• [Task instructions]: Of the lines listed below, return exactly those that run from the line containing "The Blender Python" through the line containing "zD = Z1 + .05", both included.

--- START OF Exercise input ---

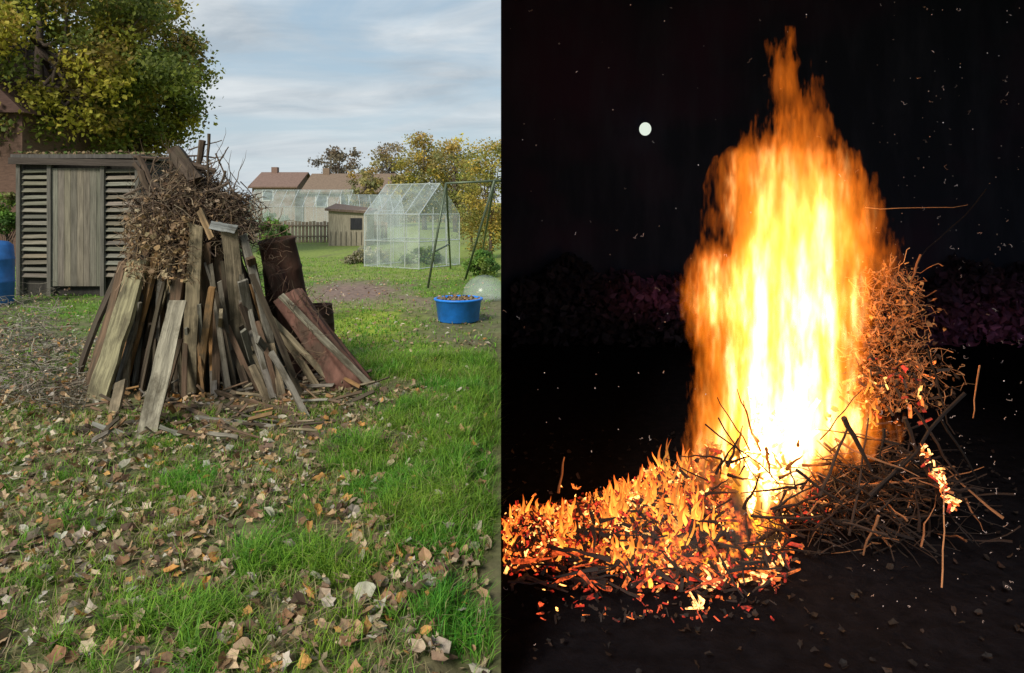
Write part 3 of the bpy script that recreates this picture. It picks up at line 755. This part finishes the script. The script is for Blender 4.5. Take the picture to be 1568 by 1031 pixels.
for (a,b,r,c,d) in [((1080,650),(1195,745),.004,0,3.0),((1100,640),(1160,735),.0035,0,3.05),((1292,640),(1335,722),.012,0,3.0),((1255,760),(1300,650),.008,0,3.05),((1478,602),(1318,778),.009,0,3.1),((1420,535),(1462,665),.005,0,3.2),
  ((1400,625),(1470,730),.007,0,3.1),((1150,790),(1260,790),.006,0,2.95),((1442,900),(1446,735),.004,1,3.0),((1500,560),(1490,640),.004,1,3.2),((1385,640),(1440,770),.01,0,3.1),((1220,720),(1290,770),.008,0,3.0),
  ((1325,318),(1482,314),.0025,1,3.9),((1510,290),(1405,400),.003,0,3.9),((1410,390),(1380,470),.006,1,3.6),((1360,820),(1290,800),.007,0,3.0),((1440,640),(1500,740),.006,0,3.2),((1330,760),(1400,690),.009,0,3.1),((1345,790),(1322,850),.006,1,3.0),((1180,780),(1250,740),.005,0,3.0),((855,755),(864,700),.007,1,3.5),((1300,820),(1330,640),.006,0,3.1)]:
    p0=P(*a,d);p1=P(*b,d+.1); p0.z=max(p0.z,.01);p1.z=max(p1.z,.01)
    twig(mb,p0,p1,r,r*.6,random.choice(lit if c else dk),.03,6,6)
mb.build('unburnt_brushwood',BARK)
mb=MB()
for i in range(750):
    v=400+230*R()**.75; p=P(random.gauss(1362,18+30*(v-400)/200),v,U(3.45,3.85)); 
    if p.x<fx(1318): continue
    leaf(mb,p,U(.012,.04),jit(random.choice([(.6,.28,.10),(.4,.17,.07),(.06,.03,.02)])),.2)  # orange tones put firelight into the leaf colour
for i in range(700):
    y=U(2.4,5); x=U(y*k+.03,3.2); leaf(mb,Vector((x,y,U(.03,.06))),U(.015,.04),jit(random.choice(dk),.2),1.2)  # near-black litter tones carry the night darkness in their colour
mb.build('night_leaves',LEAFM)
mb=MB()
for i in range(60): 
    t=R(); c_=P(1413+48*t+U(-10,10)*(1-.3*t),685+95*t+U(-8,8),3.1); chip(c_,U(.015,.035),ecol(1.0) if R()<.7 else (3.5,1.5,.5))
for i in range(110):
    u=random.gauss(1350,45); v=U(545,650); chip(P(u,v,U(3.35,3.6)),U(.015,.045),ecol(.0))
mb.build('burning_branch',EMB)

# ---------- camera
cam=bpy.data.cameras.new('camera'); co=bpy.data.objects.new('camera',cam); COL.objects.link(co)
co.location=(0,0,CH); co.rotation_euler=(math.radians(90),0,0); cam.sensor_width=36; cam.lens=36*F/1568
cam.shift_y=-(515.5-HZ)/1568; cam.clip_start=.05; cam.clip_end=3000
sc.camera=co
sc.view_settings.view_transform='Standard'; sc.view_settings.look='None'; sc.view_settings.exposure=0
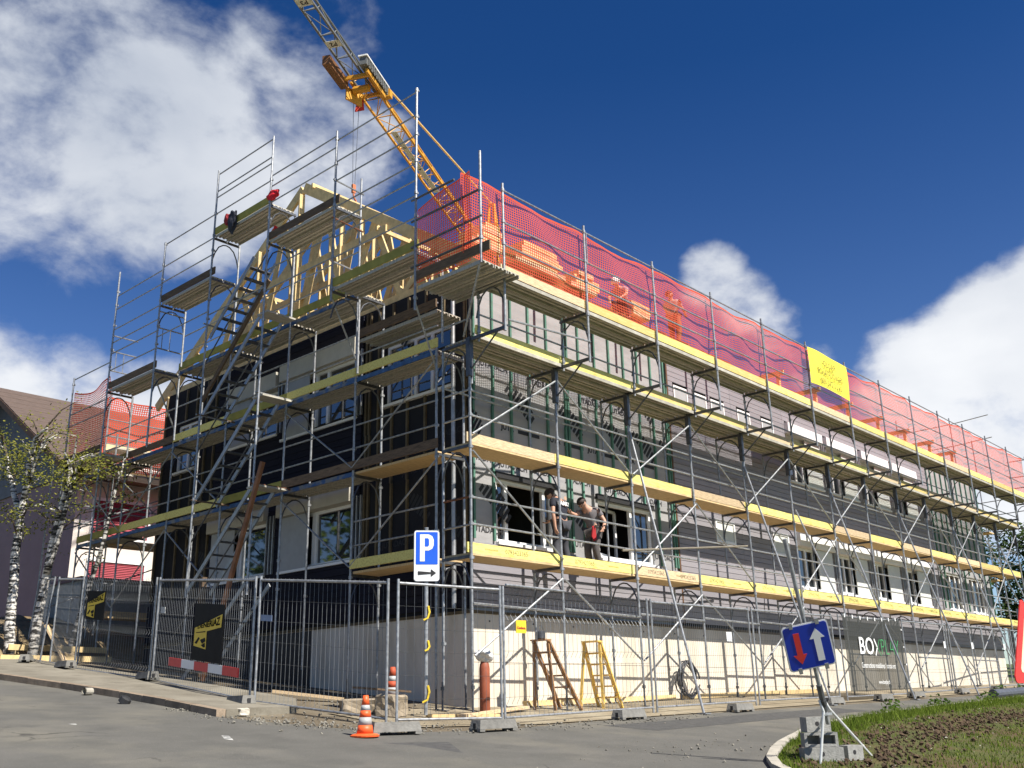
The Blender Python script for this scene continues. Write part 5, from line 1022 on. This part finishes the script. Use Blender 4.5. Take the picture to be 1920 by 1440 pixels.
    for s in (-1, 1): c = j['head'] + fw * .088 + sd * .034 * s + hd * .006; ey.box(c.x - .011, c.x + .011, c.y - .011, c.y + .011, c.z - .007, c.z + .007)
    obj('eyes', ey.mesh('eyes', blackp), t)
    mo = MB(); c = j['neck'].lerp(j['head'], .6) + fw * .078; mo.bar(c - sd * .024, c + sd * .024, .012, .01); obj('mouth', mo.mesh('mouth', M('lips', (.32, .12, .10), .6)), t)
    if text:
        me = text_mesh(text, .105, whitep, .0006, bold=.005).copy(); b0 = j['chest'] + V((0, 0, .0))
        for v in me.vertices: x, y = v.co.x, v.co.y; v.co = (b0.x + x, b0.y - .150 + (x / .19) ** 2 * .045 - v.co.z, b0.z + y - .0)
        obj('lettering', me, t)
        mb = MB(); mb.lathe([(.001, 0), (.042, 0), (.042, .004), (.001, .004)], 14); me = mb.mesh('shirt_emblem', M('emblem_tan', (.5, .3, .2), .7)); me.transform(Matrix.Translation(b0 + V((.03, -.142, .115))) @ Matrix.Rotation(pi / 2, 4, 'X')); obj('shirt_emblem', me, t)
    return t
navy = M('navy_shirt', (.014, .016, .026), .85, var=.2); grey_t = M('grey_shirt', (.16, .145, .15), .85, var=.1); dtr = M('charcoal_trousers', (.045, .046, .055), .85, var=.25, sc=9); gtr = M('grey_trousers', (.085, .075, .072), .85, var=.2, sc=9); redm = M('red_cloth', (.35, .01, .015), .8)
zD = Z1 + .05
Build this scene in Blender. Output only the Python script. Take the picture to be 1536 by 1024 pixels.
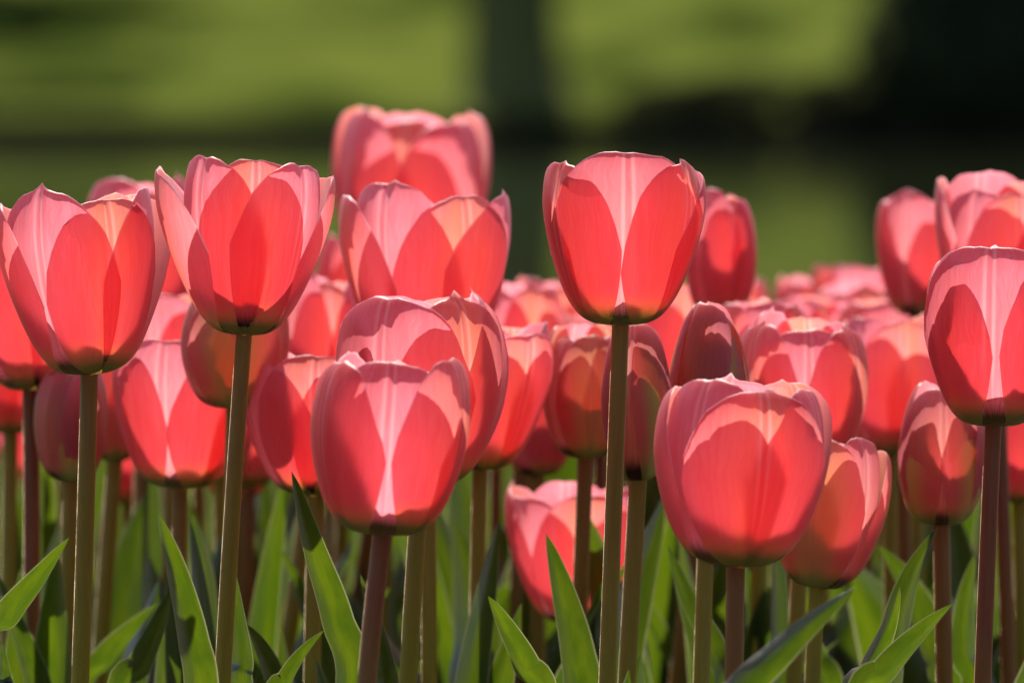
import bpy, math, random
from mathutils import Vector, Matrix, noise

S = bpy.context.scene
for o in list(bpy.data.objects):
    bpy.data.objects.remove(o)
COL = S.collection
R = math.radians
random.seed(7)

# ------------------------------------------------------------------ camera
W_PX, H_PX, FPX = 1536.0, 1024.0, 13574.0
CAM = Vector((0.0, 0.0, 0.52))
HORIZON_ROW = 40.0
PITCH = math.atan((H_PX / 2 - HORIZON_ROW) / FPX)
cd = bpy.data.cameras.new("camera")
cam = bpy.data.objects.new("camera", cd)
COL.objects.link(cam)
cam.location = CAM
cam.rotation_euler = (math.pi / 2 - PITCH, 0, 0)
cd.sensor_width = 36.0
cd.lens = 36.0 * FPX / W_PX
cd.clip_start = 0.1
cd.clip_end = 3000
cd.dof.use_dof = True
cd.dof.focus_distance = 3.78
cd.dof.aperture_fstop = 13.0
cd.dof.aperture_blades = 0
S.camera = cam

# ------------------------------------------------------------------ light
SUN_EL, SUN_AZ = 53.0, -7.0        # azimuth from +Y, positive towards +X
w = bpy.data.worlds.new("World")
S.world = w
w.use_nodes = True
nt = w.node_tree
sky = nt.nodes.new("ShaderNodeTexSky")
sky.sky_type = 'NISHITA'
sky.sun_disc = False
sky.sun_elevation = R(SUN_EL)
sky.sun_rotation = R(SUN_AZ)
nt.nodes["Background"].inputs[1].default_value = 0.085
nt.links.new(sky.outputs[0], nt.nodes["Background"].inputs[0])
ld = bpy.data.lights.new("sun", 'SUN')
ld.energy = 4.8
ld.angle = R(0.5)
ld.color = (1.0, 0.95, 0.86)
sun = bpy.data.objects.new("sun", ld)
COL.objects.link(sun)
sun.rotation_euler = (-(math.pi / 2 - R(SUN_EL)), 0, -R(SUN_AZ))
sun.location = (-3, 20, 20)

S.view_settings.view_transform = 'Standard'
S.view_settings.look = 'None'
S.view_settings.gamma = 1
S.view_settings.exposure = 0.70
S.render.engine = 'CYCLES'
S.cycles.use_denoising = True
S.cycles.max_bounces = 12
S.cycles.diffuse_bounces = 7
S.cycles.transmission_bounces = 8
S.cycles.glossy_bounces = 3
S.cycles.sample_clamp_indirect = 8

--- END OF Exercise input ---
--- START OF Exercise input ---

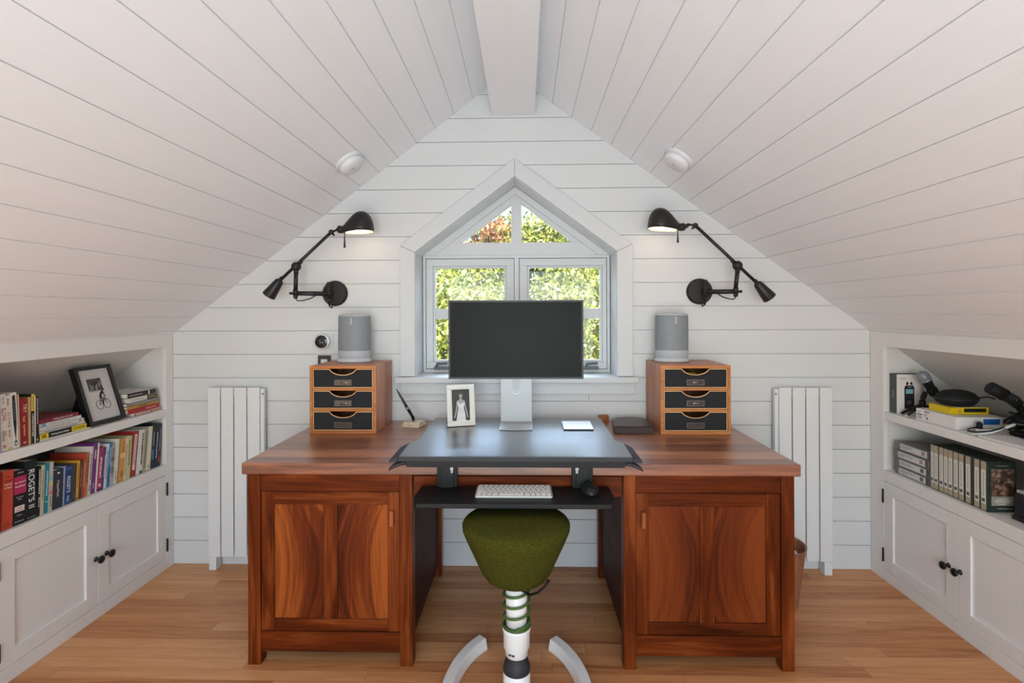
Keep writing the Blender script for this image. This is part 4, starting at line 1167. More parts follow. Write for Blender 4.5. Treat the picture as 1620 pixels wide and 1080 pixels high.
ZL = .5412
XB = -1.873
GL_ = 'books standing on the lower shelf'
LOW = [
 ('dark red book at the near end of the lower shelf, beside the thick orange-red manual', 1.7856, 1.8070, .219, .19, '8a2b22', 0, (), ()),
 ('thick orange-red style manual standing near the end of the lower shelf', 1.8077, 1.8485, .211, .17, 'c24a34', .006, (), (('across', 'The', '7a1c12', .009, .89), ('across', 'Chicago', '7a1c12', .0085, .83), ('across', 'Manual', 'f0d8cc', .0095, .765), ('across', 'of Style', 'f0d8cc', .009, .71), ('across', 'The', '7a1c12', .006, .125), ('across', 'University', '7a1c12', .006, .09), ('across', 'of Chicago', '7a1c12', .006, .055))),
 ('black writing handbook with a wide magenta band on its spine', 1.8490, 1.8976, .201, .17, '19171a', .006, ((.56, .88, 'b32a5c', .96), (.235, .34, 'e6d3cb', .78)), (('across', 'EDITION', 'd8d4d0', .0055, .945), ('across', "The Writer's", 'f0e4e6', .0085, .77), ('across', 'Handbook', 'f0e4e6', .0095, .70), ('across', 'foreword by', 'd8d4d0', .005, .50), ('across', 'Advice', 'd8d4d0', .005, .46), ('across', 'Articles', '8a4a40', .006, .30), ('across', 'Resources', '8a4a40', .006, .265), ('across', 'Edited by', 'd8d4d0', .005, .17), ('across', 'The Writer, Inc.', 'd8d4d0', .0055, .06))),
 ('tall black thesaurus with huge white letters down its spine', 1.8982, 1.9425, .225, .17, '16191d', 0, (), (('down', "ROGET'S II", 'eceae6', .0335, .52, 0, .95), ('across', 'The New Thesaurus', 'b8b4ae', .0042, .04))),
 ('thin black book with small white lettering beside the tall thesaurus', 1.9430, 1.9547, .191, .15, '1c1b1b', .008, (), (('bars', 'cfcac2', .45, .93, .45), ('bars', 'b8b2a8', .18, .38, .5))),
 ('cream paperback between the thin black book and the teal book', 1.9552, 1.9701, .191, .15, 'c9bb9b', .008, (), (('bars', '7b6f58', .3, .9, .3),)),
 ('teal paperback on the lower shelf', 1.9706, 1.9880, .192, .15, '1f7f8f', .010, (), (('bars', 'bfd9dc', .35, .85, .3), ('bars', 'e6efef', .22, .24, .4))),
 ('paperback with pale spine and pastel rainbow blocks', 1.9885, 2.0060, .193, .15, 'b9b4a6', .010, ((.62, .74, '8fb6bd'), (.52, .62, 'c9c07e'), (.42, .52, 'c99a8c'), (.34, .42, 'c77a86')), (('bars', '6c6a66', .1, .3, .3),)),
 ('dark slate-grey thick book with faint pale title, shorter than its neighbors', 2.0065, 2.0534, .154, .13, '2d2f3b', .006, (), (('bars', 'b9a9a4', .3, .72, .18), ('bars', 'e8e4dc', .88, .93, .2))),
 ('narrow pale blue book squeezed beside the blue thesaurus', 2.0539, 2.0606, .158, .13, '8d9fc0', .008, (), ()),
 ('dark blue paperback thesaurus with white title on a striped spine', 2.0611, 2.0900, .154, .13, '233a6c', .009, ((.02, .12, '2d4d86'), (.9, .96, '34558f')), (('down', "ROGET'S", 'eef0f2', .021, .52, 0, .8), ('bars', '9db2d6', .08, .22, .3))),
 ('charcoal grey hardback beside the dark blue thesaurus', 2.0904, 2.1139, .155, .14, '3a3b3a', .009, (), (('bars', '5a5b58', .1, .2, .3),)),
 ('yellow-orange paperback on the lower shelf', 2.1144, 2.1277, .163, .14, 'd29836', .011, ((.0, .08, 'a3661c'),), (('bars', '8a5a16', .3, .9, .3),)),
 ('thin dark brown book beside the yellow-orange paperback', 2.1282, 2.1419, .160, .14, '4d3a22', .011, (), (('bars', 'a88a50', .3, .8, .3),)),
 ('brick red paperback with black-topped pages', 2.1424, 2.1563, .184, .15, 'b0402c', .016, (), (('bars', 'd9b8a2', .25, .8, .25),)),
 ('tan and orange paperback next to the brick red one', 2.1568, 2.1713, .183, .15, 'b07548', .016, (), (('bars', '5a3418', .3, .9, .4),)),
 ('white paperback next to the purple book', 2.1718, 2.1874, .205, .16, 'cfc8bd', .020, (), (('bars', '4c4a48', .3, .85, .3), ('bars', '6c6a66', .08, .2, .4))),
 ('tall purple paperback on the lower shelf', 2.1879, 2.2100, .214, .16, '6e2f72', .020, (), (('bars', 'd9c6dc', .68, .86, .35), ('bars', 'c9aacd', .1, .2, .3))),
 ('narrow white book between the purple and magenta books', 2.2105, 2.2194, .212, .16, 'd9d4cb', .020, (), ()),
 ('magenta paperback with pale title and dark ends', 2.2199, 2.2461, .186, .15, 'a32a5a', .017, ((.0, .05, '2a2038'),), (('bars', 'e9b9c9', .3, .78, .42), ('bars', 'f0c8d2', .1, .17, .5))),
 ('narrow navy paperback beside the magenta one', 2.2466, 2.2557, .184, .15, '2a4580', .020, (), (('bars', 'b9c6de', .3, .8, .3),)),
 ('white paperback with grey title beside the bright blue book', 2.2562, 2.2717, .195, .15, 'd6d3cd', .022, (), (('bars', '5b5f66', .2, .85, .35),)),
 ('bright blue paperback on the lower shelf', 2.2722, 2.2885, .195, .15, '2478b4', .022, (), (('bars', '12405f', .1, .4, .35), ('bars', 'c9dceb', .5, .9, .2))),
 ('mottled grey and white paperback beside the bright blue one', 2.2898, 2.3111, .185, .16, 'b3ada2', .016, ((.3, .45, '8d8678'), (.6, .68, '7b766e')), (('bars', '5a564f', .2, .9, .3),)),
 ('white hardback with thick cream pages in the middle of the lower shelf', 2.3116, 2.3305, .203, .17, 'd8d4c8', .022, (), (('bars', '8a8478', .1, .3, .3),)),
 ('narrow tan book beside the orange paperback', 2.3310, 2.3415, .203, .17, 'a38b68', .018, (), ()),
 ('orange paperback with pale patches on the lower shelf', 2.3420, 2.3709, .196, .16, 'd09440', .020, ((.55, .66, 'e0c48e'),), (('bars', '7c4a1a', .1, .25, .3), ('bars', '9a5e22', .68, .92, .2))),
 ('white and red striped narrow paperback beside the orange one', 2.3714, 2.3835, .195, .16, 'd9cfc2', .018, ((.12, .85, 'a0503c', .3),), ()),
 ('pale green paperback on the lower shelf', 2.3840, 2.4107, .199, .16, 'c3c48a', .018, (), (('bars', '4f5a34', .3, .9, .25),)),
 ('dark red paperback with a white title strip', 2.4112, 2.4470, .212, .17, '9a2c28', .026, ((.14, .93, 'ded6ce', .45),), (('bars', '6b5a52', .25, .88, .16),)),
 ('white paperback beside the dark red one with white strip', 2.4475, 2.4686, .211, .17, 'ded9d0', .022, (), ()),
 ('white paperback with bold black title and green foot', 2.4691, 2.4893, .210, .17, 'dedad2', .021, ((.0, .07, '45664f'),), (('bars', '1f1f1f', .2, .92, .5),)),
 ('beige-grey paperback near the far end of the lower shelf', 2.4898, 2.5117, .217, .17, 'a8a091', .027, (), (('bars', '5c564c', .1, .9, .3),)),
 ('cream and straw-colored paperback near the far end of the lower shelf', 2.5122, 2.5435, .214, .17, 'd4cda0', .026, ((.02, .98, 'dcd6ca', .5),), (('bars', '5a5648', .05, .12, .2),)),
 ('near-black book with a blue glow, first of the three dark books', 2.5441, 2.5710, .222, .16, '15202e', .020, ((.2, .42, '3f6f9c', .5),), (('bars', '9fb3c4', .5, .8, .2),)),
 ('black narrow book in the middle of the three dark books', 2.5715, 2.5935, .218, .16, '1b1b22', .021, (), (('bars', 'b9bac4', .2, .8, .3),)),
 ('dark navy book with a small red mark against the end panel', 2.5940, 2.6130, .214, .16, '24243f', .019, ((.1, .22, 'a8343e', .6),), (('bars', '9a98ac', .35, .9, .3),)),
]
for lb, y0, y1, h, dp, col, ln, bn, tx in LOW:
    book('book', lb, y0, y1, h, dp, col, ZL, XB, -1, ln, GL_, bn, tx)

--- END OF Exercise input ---

• [Written response]:
The Blender Python script for this scene continues. Write part 5, from line 1022 on. This part finishes the script. Use Blender 4.5. Take the picture to be 1920 by 1440 pixels.
    for s in (-1, 1): c = j['head'] + fw * .088 + sd * .034 * s + hd * .006; ey.box(c.x - .011, c.x + .011, c.y - .011, c.y + .011, c.z - .007, c.z + .007)
    obj('eyes', ey.mesh('eyes', blackp), t)
    mo = MB(); c = j['neck'].lerp(j['head'], .6) + fw * .078; mo.bar(c - sd * .024, c + sd * .024, .012, .01); obj('mouth', mo.mesh('mouth', M('lips', (.32, .12, .10), .6)), t)
    if text:
        me = text_mesh(text, .105, whitep, .0006, bold=.005).copy(); b0 = j['chest'] + V((0, 0, .0))
        for v in me.vertices: x, y = v.co.x, v.co.y; v.co = (b0.x + x, b0.y - .150 + (x / .19) ** 2 * .045 - v.co.z, b0.z + y - .0)
        obj('lettering', me, t)
        mb = MB(); mb.lathe([(.001, 0), (.042, 0), (.042, .004), (.001, .004)], 14); me = mb.mesh('shirt_emblem', M('emblem_tan', (.5, .3, .2), .7)); me.transform(Matrix.Translation(b0 + V((.03, -.142, .115))) @ Matrix.Rotation(pi / 2, 4, 'X')); obj('shirt_emblem', me, t)
    return t
navy = M('navy_shirt', (.014, .016, .026), .85, var=.2); grey_t = M('grey_shirt', (.16, .145, .15), .85, var=.1); dtr = M('charcoal_trousers', (.045, .046, .055), .85, var=.25, sc=9); gtr = M('grey_trousers', (.085, .075, .072), .85, var=.2, sc=9); redm = M('red_cloth', (.35, .01, .015), .8)
zD = Z1 + .05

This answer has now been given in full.